5. Metode Pembuatan Kompos: Beragam Pilihan
Ada berbagai metode pembuatan kompos yang dapat digunakan, tergantung pada skala, sumber daya, dan preferensi individu. Beberapa metode yang umum digunakan meliputi:
-
Kompos Tumpukan: Metode ini melibatkan penumpukan bahan organik dalam tumpukan yang dibalik secara teratur untuk memastikan aerasi yang cukup. Ini adalah metode yang sederhana dan hemat biaya yang cocok untuk skala kecil hingga menengah.
-
Kompos Kotak: Metode ini menggunakan kotak atau wadah untuk menampung bahan organik. Kotak membantu menjaga kelembaban dan suhu tumpukan kompos.
-
Kompos Vermikompos (Menggunakan Cacing): Metode ini menggunakan cacing tanah untuk membantu menguraikan bahan organik. Cacing mengkonsumsi bahan organik dan menghasilkan kascing, pupuk organik yang sangat kaya nutrisi.
-
Kompos Bokashi (Fermentasi): Metode ini melibatkan fermentasi bahan organik dengan menggunakan mikroorganisme efektif (EM). Bokashi adalah kompos yang kaya nutrisi dan dapat digunakan untuk memperbaiki tanah.

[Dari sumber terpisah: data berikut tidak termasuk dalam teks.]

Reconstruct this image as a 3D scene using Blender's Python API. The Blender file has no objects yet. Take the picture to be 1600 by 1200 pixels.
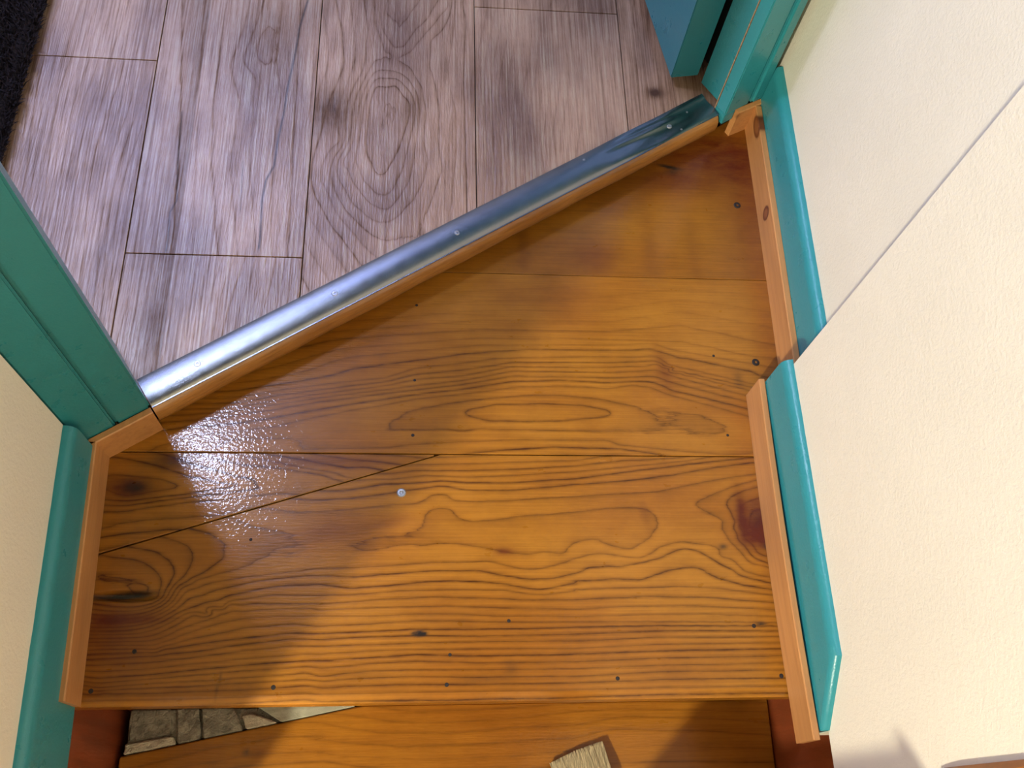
import bpy, bmesh, math, random
import numpy as np
from mathutils import Vector, Matrix, noise as mnoise
random.seed(7)
SC = bpy.context.scene
COL = SC.collection

# ------------------------------------------------------------------ camera, world, lights, exposure
cam_d = bpy.data.cameras.new('camera'); cam = bpy.data.objects.new('camera', cam_d); COL.objects.link(cam)
cam_d.sensor_width = 36.0; cam_d.lens = 36.0 * 1487 / 1600; cam_d.clip_start = 0.02
cam.matrix_world = Matrix(((0.9954960528, -0.0146731311, -0.0936606006, 0),
                           (-0.0257526325, 0.9089464983, -0.4161166486, 0),
                           (0.0912382091, 0.4166544882, 0.9044747795, 1.06), (0, 0, 0, 1)))
SC.camera = cam
w = bpy.data.worlds.new('world'); SC.world = w; w.use_nodes = True
w.node_tree.nodes['Background'].inputs[0].default_value = (0.6, 0.75, 1, 1)
w.node_tree.nodes['Background'].inputs[1].default_value = 0.0
SC.view_settings.view_transform = 'Standard'; SC.view_settings.look = 'None'
SC.view_settings.gamma = 1.0; SC.view_settings.use_curve_mapping = False
SC.view_settings.exposure = 0.0

def light(name, kind, loc, energy, color, size, aim=None):
    d = bpy.data.lights.new(name, kind); d.energy = energy; d.color = color
    if kind == 'AREA': d.shape = 'SQUARE'; d.size = size
    else: d.shadow_soft_size = size
    o = bpy.data.objects.new(name, d); COL.objects.link(o); o.location = loc
    if aim is not None: o.rotation_euler = (Vector(aim) - Vector(loc)).to_track_quat('-Z', 'Y').to_euler()
    return o
LAMP = (-1.65, -1.96, 2.10)
light('lamp_light', 'POINT', LAMP, 520, (1.0, 0.915, 0.69), 0.07)
light('rooflight', 'AREA', (-0.80, 1.17, 2.17), 22, (0.62, 0.70, 1.0), 0.24, (-0.3, 0.5, 0))

# ------------------------------------------------------------------ small node language
class X:
    """a value socket with arithmetic, so materials read as formulas"""
    def __init__(s, nt, k): s.nt, s.k = nt, k
    def _m(s, op, *a):
        n = s.nt.nodes.new('ShaderNodeMath'); n.operation = op
        for i, v in enumerate((s,) + a):
            if isinstance(v, X): s.nt.links.new(v.k, n.inputs[i])
            else: n.inputs[i].default_value = v
        return X(s.nt, n.outputs[0])
    def __add__(s, o): return s._m('ADD', o)
    __radd__ = __add__
    def __mul__(s, o): return s._m('MULTIPLY', o)
    __rmul__ = __mul__
    def __sub__(s, o): return s._m('SUBTRACT', o)
    def __rsub__(s, o): return (s * -1.0) + o
    def __truediv__(s, o): return s._m('DIVIDE', o)
    def mx(s, o): return s._m('MAXIMUM', o)
    def mn(s, o): return s._m('MINIMUM', o)
    def fr(s): return s._m('FRACT')
    def ab(s): return s._m('ABSOLUTE')
    def pw(s, o): return s._m('POWER', o)
    def exp(s): return s._m('EXPONENT')
    def step(s, a, b):
        n = s.nt.nodes.new('ShaderNodeMapRange'); n.interpolation_type = 'SMOOTHSTEP'
        s.nt.links.new(s.k, n.inputs[0]); n.inputs[1].default_value = a; n.inputs[2].default_value = b
        return X(s.nt, n.outputs[0])
class M:
    def __init__(s, name):
        s.m = bpy.data.materials.new(name); s.m.use_nodes = True; s.nt = s.m.node_tree
        s.b = s.nt.nodes['Principled BSDF']; s.tc = s.nt.nodes.new('ShaderNodeTexCoord')
    def noise(s, scale, detail=3.0, rough=0.55, sc=(1, 1, 1), off=(0, 0, 0), dist=0.0):
        mp = s.nt.nodes.new('ShaderNodeMapping'); mp.inputs['Scale'].default_value = sc; mp.inputs['Location'].default_value = off
        s.nt.links.new(s.tc.outputs['Object'], mp.inputs[0])
        n = s.nt.nodes.new('ShaderNodeTexNoise'); s.nt.links.new(mp.outputs[0], n.inputs['Vector'])
        n.inputs['Scale'].default_value = scale; n.inputs['Detail'].default_value = detail
        n.inputs['Roughness'].default_value = rough; n.inputs['Distortion'].default_value = dist
        return X(s.nt, n.outputs[0])
    def attr(s, name, kind='GEOMETRY'):
        n = s.nt.nodes.new('ShaderNodeAttribute'); n.attribute_name = name; n.attribute_type = kind
        return X(s.nt, n.outputs['Fac'])
    def mix(s, f, a, b):
        n = s.nt.nodes.new('ShaderNodeMix'); n.data_type = 'RGBA'
        s.nt.links.new(f.k, n.inputs[0]) if isinstance(f, X) else setattr(n.inputs[0], 'default_value', f)
        for v, i in ((a, 6), (b, 7)):
            if isinstance(v, tuple): n.inputs[i].default_value = (*v, 1)
            else: s.nt.links.new(v, n.inputs[i])
        return n.outputs[2]
    def set(s, name, v):
        i = s.b.inputs[name]
        if isinstance(v, X): s.nt.links.new(v.k, i)
        elif isinstance(v, tuple): i.default_value = (*v, 1)
        elif isinstance(v, (int, float)): i.default_value = v
        else: s.nt.links.new(v, i)
        return s
    def bump(s, h, dist, strength=1.0):
        n = s.nt.nodes.new('ShaderNodeBump'); n.inputs['Distance'].default_value = dist; n.inputs['Strength'].default_value = strength
        s.nt.links.new(h.k, n.inputs['Height']); s.nt.links.new(n.outputs[0], s.b.inputs['Normal'])
        return s

def board_material(name, base, light_c, dark, along, rough, line_w, line_amt, slow_amt, stain_shade_c, coat, sparkle, fib=0.5, mott=0.55):
    """sawn timber: ring lines come from the ring/grad attributes of each board, the rest is noise along the grain"""
    m = M(name)
    S = (lambda a, b: (a, b, 1)) if along == 'x' else (lambda a, b: (b, a, 1))
    ring, g, amp = m.attr('ring'), m.attr('grad'), m.attr('amp')
    rnd = m.attr('shade')
    wob = m.noise(1, 3, 0.6, S(18, 120)) - 0.5
    f = ring + wob * 0.22
    fr = f.fr()
    d = fr.mn(1.0 - fr) / g.mx(12.0)
    br = m.noise(1, 3, 0.7, S(30, 160), (3, 1, 0))
    line = ((d / line_w).pw(1.3) * -1.0).exp() * (br * 1.5 - 0.05).mx(0.0).mn(1.0)
    slow = (1.0 - fr).pw(3.0)
    pick = (((f + 0.5)._m('FLOOR') * 12.9898)._m('SINE') * 43758.5453).fr()
    line = line * (pick * 0.65 + 0.42)
    fibre = m.noise(1, 4, 0.65, S(7, 420), (1, 5, 0))
    broad = m.noise(1, 3, 0.5, S(4, 10), (2, 2, 0))
    pores = m.noise(1, 2, 0.5, S(60, 700), (0, 9, 0)).step(0.66, 0.78)
    c = m.mix(broad.step(0.3, 0.7), base, light_c)
    k = (line * line_amt + slow * slow_amt) * amp + (fibre - 0.5) * fib + pores * 0.16 + rnd + (m.noise(1, 5, 0.7, S(26, 40), (7, 3, 0)) - 0.5) * mott
    c = m.mix(k.mx(0.0).mn(1.0), c, dark)
    c = m.mix((k * -0.9).mx(0.0).mn(0.6), c, tuple(min(0.62, v * 1.7 + 0.02 * (along == 'y')) for v in light_c))
    st = m.attr('stain') * (m.noise(1, 4, 0.7, S(25, 60), (4, 4, 0)) + 0.4)
    c = m.mix(st.mn(1.0), c, stain_shade_c)
    so = m.attr('soot') * (m.noise(1, 4, 0.7, S(90, 160), (8, 4, 0)) + 0.5)
    c = m.mix(so.mn(1.0), c, (0.018, 0.013, 0.010))
    m.set('Base Color', c); m.set('Specular IOR Level', 0.22) if coat else m.set('Specular IOR Level', (1.0 - k * 1.3 - st * 0.8).mx(0.1).mn(1.2) * 0.85)
    rn = m.noise(1, 3, 0.6, S(30, 60), (6, 0, 0))
    m.set('Roughness', rn * 0.14 + (rough - 0.07))
    if coat:
        m.set('Coat Weight', coat); m.set('Coat Roughness', 0.06); m.set('Coat IOR', 1.45)
    h = m.noise(sparkle[0], 2, 0.5) * sparkle[1] + (m.noise(1, 2, 0.5, S(60, 500)) - line * 0.6) * sparkle[2]
    m.bump(h, 0.0007)
    if coat:
        nb = m.nt.nodes.new('ShaderNodeBump'); nb.inputs['Distance'].default_value = 0.00015
        hc = m.noise(270, 1, 0.5) * 1.6 + m.noise(40, 2, 0.5) * 1.0 - line * 0.25
        m.nt.links.new(hc.k, nb.inputs['Height']); m.nt.links.new(nb.outputs[0], m.b.inputs['Coat Normal'])
    return m.m

def plain(name, col, rough=0.5, var=0.12, scale=40.0, bump=0.0, metal=0.0, sc=(1, 1, 1), bscale=None, col2=None):
    m = M(name); n = m.noise(scale, 4, 0.6, sc)
    c2 = col2 or tuple(c * (1 - 2.2 * var) for c in col)
    m.set('Base Color', m.mix(n.step(0.3, 0.72), c2, col)); m.set('Roughness', (n - 0.5) * 0.2 + rough); m.set('Metallic', metal)
    if bump: m.bump(m.noise(bscale or scale * 4, 3, 0.6, sc), bump)
    return m.m

def lath_material(name, base, dark, knots):
    m = M(name)
    fib = m.noise(1, 4, 0.6, (160, 9, 160)); br = m.noise(1, 3, 0.5, (14, 5, 14), (3, 0, 0))
    c = m.mix(br.step(0.3, 0.75), base, tuple(v * 0.78 for v in base))
    c = m.mix(((fib - 0.45) * 1.3).mx(0.0).mn(0.6), c, dark)
    sx = m.nt.nodes.new('ShaderNodeSeparateXYZ'); m.nt.links.new(m.tc.outputs['Object'], sx.inputs[0])
    y, z = X(m.nt, sx.outputs[1]), X(m.nt, sx.outputs[2])
    for ky, kz, ry, rz in knots:
        r = (((y - ky) / ry).pw(2.0) + ((z - kz) / rz).pw(2.0)).pw(0.5)
        ringm = (((r - 1.0).ab() / 0.28).pw(2.0) * -1.0).exp()
        c = m.mix((ringm * 1.1).mn(1.0), c, (0.065, 0.016, 0.006))
        c = m.mix(((1.3 - r) * 2.0).mx(0.0).mn(0.75), c, (0.17, 0.050, 0.016))
    m.set('Base Color', c); m.set('Roughness', 0.36); m.bump(fib, 0.0004)
    return m.m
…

6. Manfaat Kompos: Lebih dari Sekadar Pupuk
Kompos memiliki berbagai manfaat bagi tanah, tanaman, dan lingkungan. Manfaat-manfaat ini menjadikan kompos sebagai sumber daya berharga yang berkontribusi pada pertanian berkelanjutan dan pengelolaan limbah yang bertanggung jawab.
-
Meningkatkan Kesuburan Tanah: Kompos meningkatkan kesuburan tanah dengan menyediakan nutrisi penting bagi tanaman, meningkatkan struktur tanah, dan meningkatkan kapasitas menahan air tanah.
-
Mengurangi Penggunaan Pupuk Kimia: Penggunaan kompos dapat mengurangi ketergantungan pada pupuk kimia, yang dapat mencemari lingkungan dan merusak kesehatan tanah.
-
Meningkatkan Kesehatan Tanaman: Kompos meningkatkan kesehatan tanaman dengan menyediakan nutrisi yang seimbang, meningkatkan ketahanan tanaman terhadap penyakit dan hama, dan meningkatkan pertumbuhan akar.
-
Mengurangi Masalah Limbah: Pembuatan kompos membantu mengurangi masalah limbah dengan mengubah limbah organik menjadi sumber daya berharga.
-
Menyimpan Karbon di Tanah: Kompos membantu menyimpan karbon di tanah, yang dapat membantu mengurangi emisi gas rumah kaca dan memerangi perubahan iklim.